The ‘architect’ discovers all relevant, technical, business-agnostic, characteristics of the new machine. The ‘architect’ evaluates the implications, cost, risk posed by this machine. Is the machine an easy fit into the technical environment in place currently? Does the machine conform to some grand enterprise strategy? The ‘architect’ must supply answers of that kind.

  • We are a .NET shop. The new machine is a Java web app. We do not have in-house expertise in managing a Java app.
  • This software needs 24 GB of RAM in Production.
  • We use Chrome. Chrome and Safari use the same rendering engine. Web apps that work on Safari will work on Chrome. So the browser will not be a roadblock.
  • And so on …

Not an exercise in solution design

They wanted someone that knew the machines well. They wanted someone that was familiar with the ecosystem of machines; current, and future.

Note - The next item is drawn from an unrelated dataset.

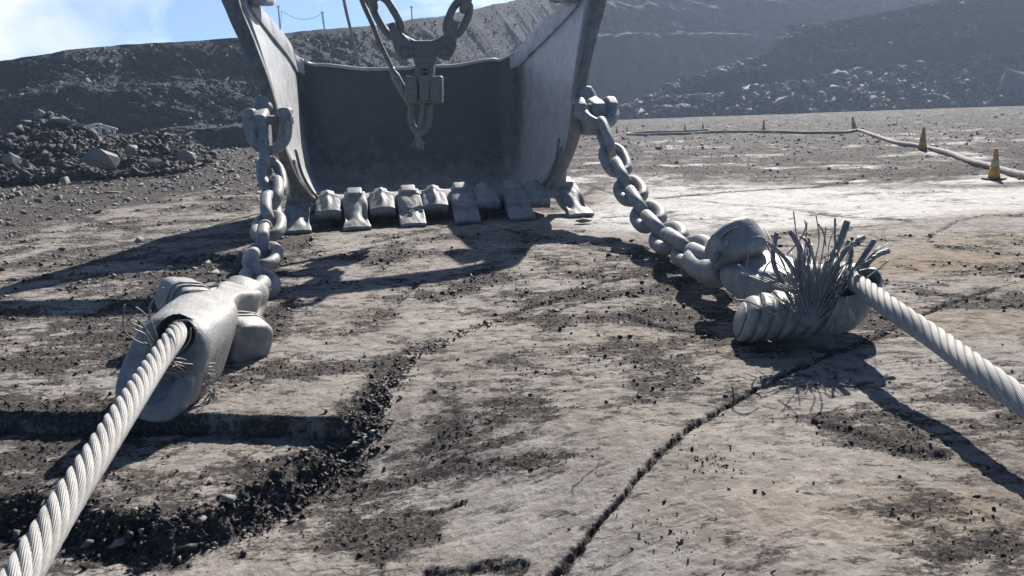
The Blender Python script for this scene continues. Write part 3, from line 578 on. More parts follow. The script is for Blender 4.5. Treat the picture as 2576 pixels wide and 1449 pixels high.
# floor
mb = MB(); rows = []
for j in range(12):
    t = j/11; v = 1.2+2.1*t; ww = .37-.21*sst(0, .5, t)
    rows.append([W(u, v, ww+.30*max(0, abs(u)-1.45)*1.2) for u in np.linspace(-1.72+.1*t, 1.72-.1*t, 15)])
lo = [[p-np.array([0, 0, .1]) for p in r_] for r_ in rows]
vs = [p for r_ in rows+lo for p in r_]; fs = []
for j in range(11):
    for i in range(14):
        a = j*15+i; b_ = 180+a; fs += [(a, a+1, a+16, a+15), (b_, b_+15, b_+16, b_+1)]
for i in range(14): fs += [(i, 180+i, 181+i, i+1), (165+i, 166+i, 346+i, 345+i)]
for j in range(11): fs += [(j*15, j*15+15, 195+j*15, 180+j*15), (j*15+14, 194+j*15, 209+j*15, j*15+29)]
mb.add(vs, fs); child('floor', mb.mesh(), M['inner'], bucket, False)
# lip: thick bar behind the teeth
mb = MB(); prof = [(.60, .33), (.70, .40), (.85, .42), (1.4, .40), (1.4, .28), (1., .2), (.75, .18), (.60, .25)]
rings = [[W(u, v+.05*(1-(u/1.8)**2)*-1, w_) for v, w_ in prof] for u in np.linspace(-1.82, 1.82, 25)]
mb.loft(rings); child('lip', cooked(mb.mesh(), bevel=.015), M['cast'], bucket)
# top rear rim rail
pts = []
for k in range(81):
    s = -.62+1.24*k/80; u, v = plan(s, topw(s)); pts.append(W(u*1.012, v+.03, topw(s)+.005))
mb = MB(); mb.tube(pts, .040, 10); child('top_rail', mb.mesh(), M['rim'], bucket)
# front edge castings + arch
for sg in (-1, 1):
    path = [(1.76, .66, .38, .10, .16), (1.96, .42, .72, .12, .18), (2.08, .26, 1.1, .14, .22), (2.14, .20, 1.45, .17, .26), (2.18, .22, 1.8, .17, .26), (2.27, .30, 2.15, .18, .26), (2.41, .42, 2.6, .20, .24), (2.55, .52, 3.0, .22, .26), (2.63, .60, 3.3, .26, .32)]
    P = spline([p[:3] for p in path], 45); S_ = spline([(p[3], p[4], 0) for p in path], 45); rings = []
    for k, (p, q) in enumerate(zip(P, S_)):
        d = unit(P[min(k+1, 44)]-P[max(k-1, 0)]); ax = unit(np.cross(d, [0, 1, 0])); ay = unit(np.cross(d, ax))
        def LW(vv): return BU*vv[0]*sg+BV*vv[1]+BW*vv[2]
        rings.append(sring(W(p[0]*sg, p[1], p[2]), LW(ax), LW(ay), q[0]/2, q[1]/2, 5, 20))
    mb = MB(); mb.loft(rings); child('front_edge', dent(mb.mesh(), .012, 3, 5), M['edge'], bucket)
    # inner reinforcing band on the side wall, under its sloping top edge
    a_, b_ = [], []
    for k in range(25):
        t = k/24; aa = .05+.50*t; s = sg*(1-aa); wt = topw(s)
        u1, v1 = plan(s, wt); wl = wt-.24-.10*math.sin(t*3.14); u2, v2 = plan(s, wl)
        inx = .035
        a_.append([W(u1+.02*sg, v1, wt+.03), W(u1-inx*sg, v1-.0, wt+.02), W(u2-inx*sg, v2-.03, wl), W(u2+.03*sg, v2, wl-.01)])
    mb = MB(); mb.loft(a_); child('side_band', cooked(mb.mesh(), bevel=.012), M['shell'], bucket)
    # gusset pocket near the arch foot
    rings = [sring(W(sg*(2.30-.1*t), .85+.7*t, 3.30+.02*t), BU, BW, .12, .16*(1-.35*t), 3, 16) for t in (0, .25, .5, .75, 1.)]
    mb = MB(); mb.loft(rings); child('arch_gusset', mb.mesh(), M['shell'], bucket)
    # weld line and wear strip along the lower cheek
    mb = MB(); pp = [W(sg*(p[0]-.07), p[1]+.20, p[2]) for p in spline([(1.66, .62, .36), (1.80, .42, .5), (1.93, .28, .8), (1.99, .24, 1.15)], 14)]
    mb.tube(pp, .022, 6); child('weld_bead', mb.mesh(), M['edge'], bucket)
    # hitch lug
    mb = MB(); c0 = W(sg*2.20, .12, 1.62)
    for t, hx, hw in [(0., .17, .30), (.35, .165, .27), (.62, .155, .22)]: pass
    rings = [sring(W(sg*(2.28+.01*k), .25-k*.16, 1.50-.02*k), BU, BW, hx, hw, 5, 24) for k, (hx, hw) in enumerate([(.10, .32), (.11, .30), (.125, .27), (.13, .25), (.12, .22)])]
    mb.loft(rings); cap = [sring(W(sg*2.27, .12, 1.69+.05*k), BU, BV, h1, h2, 3, 24) for k, (h1, h2) in enumerate([(.13, .17), (.14, .17), (.12, .14), (.09, .1), (.07, .06)])]
    mb.loft(cap); child('hitch_lug', cooked(mb.mesh(), voxel=.018, smooth=4), M['cast'], bucket)
arc = [(-2.62, .60, 3.3), (-2.52, .62, 3.55), (-2.1, .62, 3.75), (-1.3, .62, 3.92), (0, .62, 4.15), (1.3, .62, 3.92), (2.1, .62, 3.75), (2.52, .62, 3.55), (2.62, .60, 3.3)]
mb = MB(); mb.tube([W(*p) for p in spline(arc, 60)], .21, 14); child('arch', mb.mesh(), M['cast'], bucket)
# corner adapters joining cheek and corner tooth
for sg, ut in ((-1, -1.93), (1, 1.95)):
    mb = MB(); mb.loft([sring(W(u_*sg, v_, w_), BU, unit(BV*.6+BW*.8), a, b, 4, 24) for u_, v_, w_, a, b in ((2.0, .46, .95, .07, .10), (1.97, .55, .74, .09, .14), (1.93, .66, .55, .14, .15), (1.92, .68, .42, .19, .13), (1.92, .50, .31, .19, .10))])
    child('corner_adapter', dent(cooked(mb.mesh(), voxel=.02, smooth=3), .01, 5, 3), M['cast'], bucket)
# teeth and shrouds
def tooth(u, capd, seed, tilt=0., wid=.37):
    r = random.Random(seed); root = None
    def P(a, t, d):   # a across -1..1, t along 0 (top) ..1 (tip), d depth 0 front..1 back
        w_ = .43*(1-t)**1.1+.02; v = .72-.74*t; th = .22*(1-t)**.8+.03
        hw = wid/2*(.80+.14*sst(0, .35, t)-.10*math.exp(-((t-.66)/.2)**2)*(0 if capd else 1)+.12*sst(.7, 1., t)*(0 if capd else 1)+(.06*sst(.3, .8, t) if capd else 0))
        nrm = BV*(-.5)+BW*(.86); p = W(u+a*hw+tilt*t, v, w_+.012)
        if d == 0:
            dent_ = 0.
            for sx in (-1, 1): dent_ += .075*math.exp(-((a-sx*.72)/.30)**2-((t-.60)/.17)**2)*(.35 if capd else 1)
            crown = .014*(1-a**4)+(.02 if (capd and .18 < t < .58) else 0)
            if capd: crown -= .035*math.exp(-((t-(.58+.035*math.cos(a*4)))/.022)**2); crown -= .03*math.exp(-((t-(.18+.02*math.cos(a*5)))/.018)**2)
            return p+nrm*(crown-dent_+.02)
        return p-nrm*th
    nt_, na = 46, 25; vs = []; fs = []
    for d in (0, 1):
        for j in range(nt_):
            for i in range(na): vs.append(P(-1+2*i/(na-1), j/(nt_-1), d))
    n_ = nt_*na
    for j in range(nt_-1):
        for i in range(na-1): a = j*na+i; fs += [(a, a+1, a+na+1, a+na), (n_+a, n_+a+na, n_+a+na+1, n_+a+1)]
        for i in (0, na-1): a = j*na+i; fs.append((a, a+na, n_+a+na, n_+a))
    for i in range(na-1): fs += [(i, n_+i, n_+i+1, i+1)]; a = (nt_-1)*na+i; fs.append((a, a+1, n_+a+1, n_+a))
    mb = MB(); mb.add(vs, fs)
    t_ = child('tooth', dent(mb.mesh(), .010, 8, seed), M['cast'], bucket)
    mb = MB(); c = W(u, .72, .50); ax = [BU, unit(BV*.9+BW*.3), unit(BW*.9-BV*.3)]
    mb.box(c-np.array([0, 0, .03]), wid*.60, .24, .09, ax); child('wear_cap', cooked(mb.mesh(), bevel=.03), M['cast'], t_)
    if not capd:
        mb = MB(); nrm = unit(BV*(-.5)+BW*(.86)); al = unit(-BV*.74-BW*.43)
        for rw in range(2):
            for k in range(7-rw):
                if (k*3+rw+seed) % 5 == 0: continue
                mb.box(W(u, .72, .45)+BU*(-.10+k*.022)+al*(.17+.035*rw)+nrm*.045, .014, .016, .012, [BU, al, nrm])
        child('cast_marks', mb.mesh(), M['cast'], t_, False)
    else:
        mb = MB(); nrm = unit(BV*(-.5)+BW*(.86)); al = unit(-BV*.74-BW*.43)
        pts = [W(u, .72, .45)+al*.56+nrm*.045+BU*(.03*math.cos(q))+al*(.028*math.sin(q)) for q in np.linspace(0, 6.28, 15)[:-1]]
        mb.tube(pts, .008, 6, closed=True); child('pin_boss', mb.mesh(), M['cast'], t_)
def shroud(u, ridge, seed, wid=.36):
    vs = []; fs = []; nt_, na = 26, 25
    for d in (0, 1):
        for j in range(nt_):
            t = j/(nt_-1)
            for i in range(na):
                a = -1+2*i/(na-1); w_ = .50-.24*t-.012*a*a*t; v = .76-.38*t-.04*t*t
                hw = wid/2*(.52+.46*sst(.10, .20, t)-.10*math.exp(-((t-.36)/.1)**2)+.05*t)
                rg = ridge*.05*math.exp(-(a/.25)**2)*math.exp(-((t-.5)/.3)**2)+.035*math.exp(-(a/.45)**2-((t-.12)/.15)**2)
                nrm = BV*(-.5)+BW*.86; p = W(u+a*hw, v, w_)
                vs.append(p+nrm*(.014*(1-a**4)+rg) if d == 0 else p-nrm*(.12+.03*t))
    n_ = nt_*na
    for j in range(nt_-1):
        for i in range(na-1): a = j*na+i; fs += [(a, a+1, a+na+1, a+na), (n_+a, n_+a+na, n_+a+na+1, n_+a+1)]
        for i in (0, na-1): a = j*na+i; fs.append((a, a+na, n_+a+na, n_+a))
    for i in range(na-1): fs += [(i, n_+i, n_+i+1, i+1)]; a = (nt_-1)*na+i; fs.append((a, a+1, n_+a+1, n_+a))
    mb = MB(); mb.add(vs, fs); child('lip_shroud', dent(mb.mesh(), .010, 8, seed), M['cast'], bucket)
def local_u(x, y, v):
    d = ray(x, y); t = ((BO-CC)@BV+v)/(d@BV); return float((CC+d*t-BO)@BU)
for k, (x_, capd) in enumerate([(748, 0), (896, 0), (1035, 1), (1171, 1), (1305, 1)]): tooth(local_u(x_, 540, .3), capd, k+1)
tooth(local_u(1440, 505, .3), 0, 7, tilt=.05)
for k, (x_, rg) in enumerate([(824, .8), (961, .8), (1094, 1.), (1224, .8), (1350, .3)]): shroud(local_u(x_, 510, .5), rg, 20+k)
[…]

They did not want someone that was well-versed in the art and practice of designing solutions. Sadly for me, there lay the sweet end of architecture.

Architecture I believe, architects not so much

So I am part of the Enterprise Architecture group now.  That makes me laugh.  In my admittedly narrow experience, architects have never seemed relevant to my responsibilities.   That is part of why I took the job.  See if I could figure out what this is all about.

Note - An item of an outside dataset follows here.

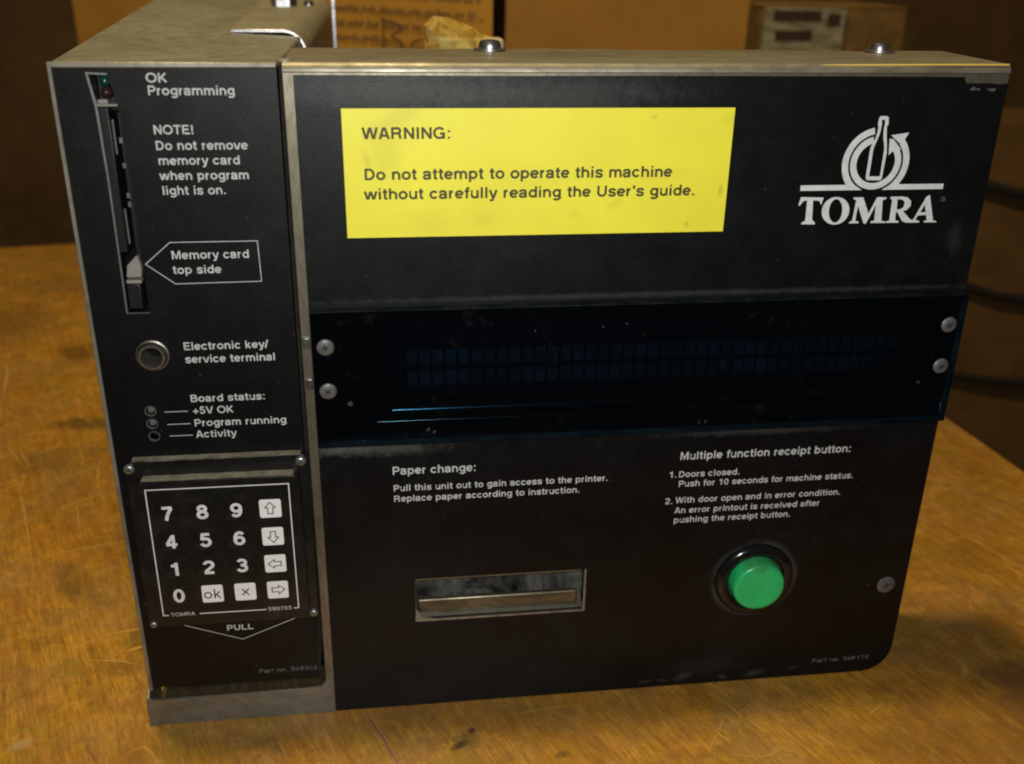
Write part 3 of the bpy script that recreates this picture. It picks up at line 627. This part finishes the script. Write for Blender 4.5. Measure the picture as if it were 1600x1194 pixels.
# --- paper slot
ps = fix(empty('paper_slot')); ps.parent = mc_
B('slot_back', 3.8, 12.4, 1.15, 1.3, 4.9, 7.9, 'galv', ps)
bm = bmesh.new(); quad(bm, [(4.0, .2, 7.55), (12.2, .2, 7.55), (12.2, 1.14, 7.5), (4.0, 1.14, 7.5)]); quad(bm, [(3.98, .15, 5), (3.98, 1.14, 5), (3.98, 1.14, 7.6), (3.98, .15, 7.6)]); quad(bm, [(12.2, .15, 5), (12.2, 1.14, 5), (12.2, 1.14, 7.6), (12.2, .15, 7.6)])
done('slot_lining', bm, 'dark', ps)
bm = bmesh.new(); box(bm, 4.10, 11.85, .30, .62, 5.22, 6.02); done('tear_bar', bm, 'rod', ps, .13, 5)
bm = bmesh.new(); quad(bm, [(4.05, .12, 5.16), (12.1, .12, 5.16), (12.1, 1.1, 5.45), (4.05, 1.1, 5.45)]); done('slot_sill', bm, 'tray', ps)
bm = bmesh.new(); plate(bm, [(4.0, 5.04), (12.16, 5.04), (12.16, 7.47), (12.06, 7.40), (12.06, 5.13), (4.9, 5.13), (4.3, 5.30), (4.14, 5.65), (4.02, 5.7)], (), -.05, .05); done('slot_edge', bm, 'rim', ps)
bm = bmesh.new(); plate(bm, [(4.05, 7.37), (11.6, 7.37), (12.0, 7.44), (4.05, 7.44)], (), -.045, .1); done('slot_top_edge', bm, 'strip', ps)

# --- green button
bt = fix(empty('receipt_button')); bt.parent = mc_
bm = bmesh.new(); lathe(bm, 20.56, 6.30, [(1.98, -.03), (1.99, -.10), (1.93, -.24), (1.80, -.34), (1.62, -.38), (1.47, -.34), (1.38, -.25), (1.36, 0.0)], 64); done('bezel', bm, 'black_gloss', bt, smooth=True)
bm = bmesh.new(); lathe(bm, 20.56, 6.30, [(1.28, -.05), (1.28, -.72), (1.25, -.82), (1.17, -.89), (1.05, -.905), (.85, -.89), (.5, -.87), (.02, -.865)], 64); done('cap', bm, 'green', bt, smooth=True)

# --- left module: housing, panel
bm = bmesh.new()
def prism(bm, pts_front, pts_back):
    a = [bm.verts.new(p) for p in pts_front]; b = [bm.verts.new(p) for p in pts_back]; n_ = len(a)
    bm.faces.new(a); bm.faces.new(b)
    for i in range(n_): bm.faces.new((a[i], a[(i + 1) % n_], b[(i + 1) % n_], b[i]))
    bmesh.ops.recalc_face_normals(bm, faces=bm.faces)
prism(bm, [(-8.42, .10, 2.35), (-.62, .10, 2.35), (-.50, .10, 30.42), (-8.62, .10, 30.42)], [(-12.0, 46, 2.35), (-.42, 46, 2.35), (-.42, 46, 30.40), (-12.9, 46, 31.0)])
bmesh.ops.delete(bm, geom=[f for f in bm.faces if f.calc_center_median().y < .11], context='FACES_ONLY')
fix(done('housing', bm, 'zinc', mc_, .12, 3))
hole_card = [(-7.14, 20.86), (-6.24, 20.86), (-6.30, 26.1), (-6.38, 28.95), (-6.62, 30.02), (-7.34, 30.06), (-7.16, 28.9)]
po = [(-8.40, 2.20), (-.66, 2.20), (-.58, 30.22), (-8.50, 30.22)]
bm = bmesh.new(); plate(bm, po, [hole_card, circle(-6.35, 19.02, .68, 36), circle(-6.76, 16.51, .21, 20), circle(-6.755, 15.92, .21, 20), circle(-6.74, 15.34, .21, 20)], .06, .12, 0, 1)
mp = fix(done('module_panel', bm, ['module_panel', 'rim'], mc_, .0))
bm = bmesh.new()   # bare steel rim of the module face
plate(bm, [(-8.60, 2.0), (-8.42, 2.0), (-8.52, 30.24), (-.56, 30.24), (-.56, 30.44), (-8.68, 30.44)], (), .04, .16); fix(done('module_rim', bm, 'zinc', mc_, .05, 2))
YM = .054
LM = [('OK', -5.25, 29.73, -4.53, .34), ('Programming', -5.25, 29.28, -2.16, .34), ('NOTE!', -5.22, 27.86, -3.78, .34), ('Do not remove', -5.21, 27.28, -1.86, .34), ('memory card', -5.18, 26.72, -2.20, .34),
      ('when program', -5.19, 26.15, -1.91, .34), ('light is on.', -5.17, 25.58, -2.82, .34), ('Memory card', -5.13, 23.03, -2.18, .34), ('top side', -5.14, 22.43, -3.31, .34), ('Electronic key/', -5.10, 19.19, -1.76, .34),
      ('service terminal', -5.09, 18.62, -1.50, .34), ('Board status:', -5.08, 16.86, -2.05, .33), ('+5V OK', -5.04, 16.31, -3.40, .33), ('Program running', -5.04, 15.73, -1.26, .33), ('Activity', -5.02, 15.20, -3.38, .33), ('PULL', -4.71, 5.17, -3.53, .31)]
for i0, i1 in ((0, 2), (2, 7), (7, 9), (9, 11), (11, 15), (15, 16)): text('lettering', LM[i0:i1], mp, 'print_grey', YM, .130)
text('lettering', [('Part no. 598003', -3.46, 2.59, -.76, .25)], mp, 'print_faint', YM, .085)
for _pl in ([[(-6.16, 22.85), (-5.14, 23.71), (-1.80, 23.71), (-1.77, 22.05), (-5.11, 22.02), (-6.16, 22.85)], [(-6.2, 16.45), (-5.25, 16.45)], [(-6.15, 15.87), (-5.21, 15.87)], [(-6.12, 15.33), (-5.17, 15.33)], [(-6.71, 5.67), (-4.05, 4.64), (-1.42, 5.70)]]): polyline('printed_outline', [_pl], .032, mp, 'print_grey', YM)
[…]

I have come to think of myself as an engineer.  I build things that people use.   Point me to a business problem.   I can find my way from the problem to a solution, soup to nuts.  Part of this work is architecture, the decisions that are expensive to change.   The work also includes business analysis, and solution design (tech-agnostic, and tech-centric).  Then there is construction of the solution – coding, and testing.  Last but not least, deploy the solution, and support it.  Drive this whole ship forward with agility.

On a day to day basis, my job is to do whatever needs done to get work out the door.  Every day finds me doing this, that, or all the work mentioned above.


I have been a working software engineer in several different environments.   The architects that I have come across in that journey have been of little help.

  • Have architects had knowledge that I did not? Not that I ever saw.  Anything they told me, I could pick up off the internet in a couple of hours.  Often, a little due diligence on my part would reveal the weakness in their choices.
  • Had the architects created solutions, which I could use, as is, to do my work?  In my personal experience, no. Many of them considered themselves above what they called, ‘development‘.
  • Did the architects have skills that I could borrow?  Could I say, look, I have a problem, can you solve it for me, or can you teach me to solve it?  This never happened either.

So, why take the job

There has to be more to being an architect than I have seen.  If that is true, I would like to find out what I have missed.

Architects seem to have more access to both business and executive IT management.  It would be useful to see the world from their point of view.

An engineer solves business problems.   The architect role gets me closer to the essential business.  Engineering starts there.  Now, fewer people will  be surprised when I ask, wait, what business purpose does this serve; why must we do this.

In any event, the die is cast.  Let’s see how it rolls.